Now, according to Bonnie Tyler, a hero has to be strong, fast and fresh from a fight and Kevin Bacon is apparently the epitome of all those things. Barrett, however, is not overly strong (76 career HRs), definitely not fast (9 career SBs), but he is fresh from a fight. With the Cubs posting a 5-17 record so far in May and already more than 10 games out of first, I’ll take anything I can get.
To Barrett’s credit, he said all the right things after the fight. He was appropriately remorseful (“I wish I would’ve pushed him away from me…”), realistic (“…what’s done is done…”), and mindful of the kids (“[they’re] watching and you don’t like for those things to happen…”). But appropriateness aside, I was able to take heart in Barrett’s right hook for one reason: finally it looks like someone is tired of losing.
Every one remembers the Varitek-ARod fracas that spurred the Red Sox in 2004. (If you listen to the hundreds of guys in “Varitek is My Drinking Buddy” shirts passed out around Boston right now, the Red Sox haven’t lost a game since.) I will admit that after seeing the Cubs-Sox fight for the first time, I hoped that this altercation might have the same effect. It was enough to spark a Cubs rally on Sunday, and get them out of The Cell with one win, but they have since dropped two to the woeful Marlins and any hopes of changing the season with one “swing” are ambitious for even the most die-hard, nee optimistic, Cubs fan.
Barrett has been his usual solid self since Saturday going 3 for 11 with two triples, one home run and two RBI. In the past three seasons, Barrett has been as consistent as any Cub on the roster. He put up nearly carbon copy years in 2004 (.287/.337/.489; 32 2B, 16 HR, 65 RBI) and 2005 (.276/.345/.479; 32 2B, 16 HR, 61 RBI), and is on pace to equal or surpass those numbers this year. On a team where every major superstar minus Carlos Zambrano has missed significant time over the past two years, Barrett’s reliability alone makes him one of the Cubs most valuable assets.

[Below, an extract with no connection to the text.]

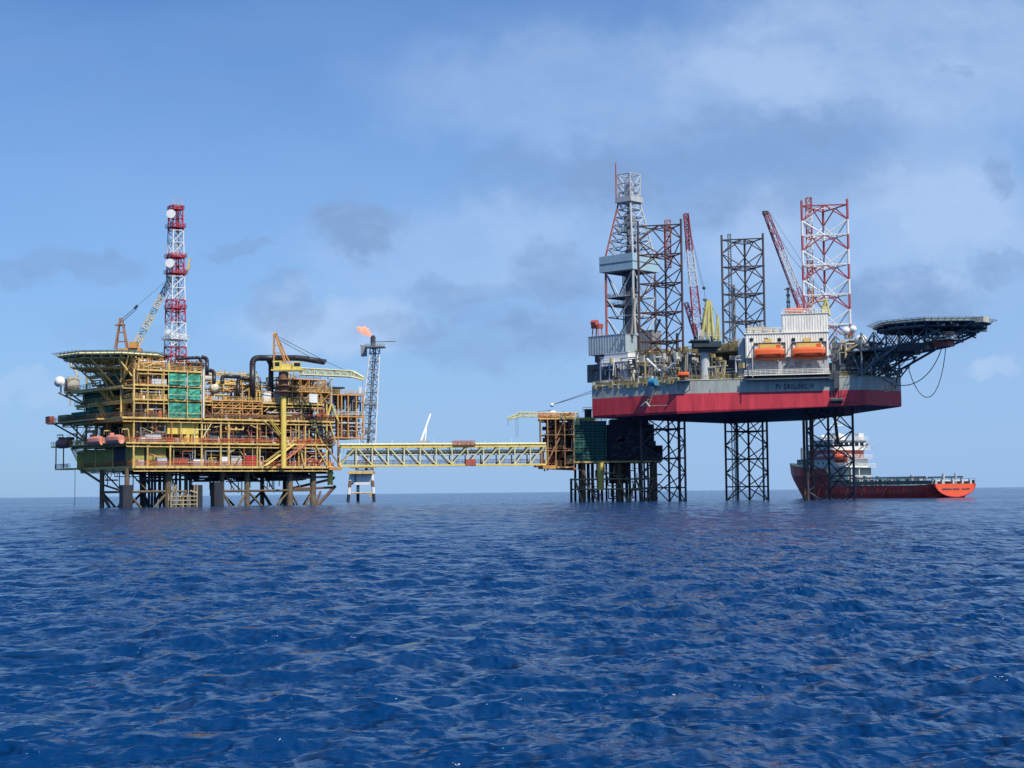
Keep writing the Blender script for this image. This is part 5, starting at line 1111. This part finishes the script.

But statistics don’t really tell the whole story. If you polled 100 baseball fans as to who is the Cubs’ leader, I doubt you could come up with a concrete answer. Lee is undeniably the best player, but he’s so picture-perfect, glossy-good that his example does most of the talking. Ramirez, Prior and Wood, while brilliant in short-spurts, have all the reliability of members of a slow-pitch softball team, you’re never quite sure who will actually show up for any given game and you might be left pitching your left fielder or playing with three infielders. And while I love Zambrano’s feistiness, every one likes to describe him as “mercurial” which immediately disqualifies any player from team leader consideration. Take away Todd Walker, a consummate ball/role -player, and the rest of the Cubs’ regular line-up is in their first full season with the team.
So that leaves Barrett and his fistful of dynamite. Is any punch on a baseball field ever heroic? Only by some antiquated code of the game. Was the punch unprovoked? Depends on which side of Chicago you support. But one thing seems certain: the action wasn’t heroic, the result could be.
“I’m a grown man, and I take care of things the way I feel they need to be taken care of,” Barrett said after the game. If he can channel that attitude into on-field performance and clubhouse persistence the inevitable week without Barrett might be worth it.
It’s about time. Cubs fans have been living too long on Kyle Farnsworth’s 2003 body-slam of Paul Wilson. We needed some fire, some suspensions, some spunk. For a team so often toothless, even a PR black-eye sometimes has some shine to it.
It might be a long five or six games with Henry Blanco and his current .051 batting average, but those jerseys should be showing up any day now.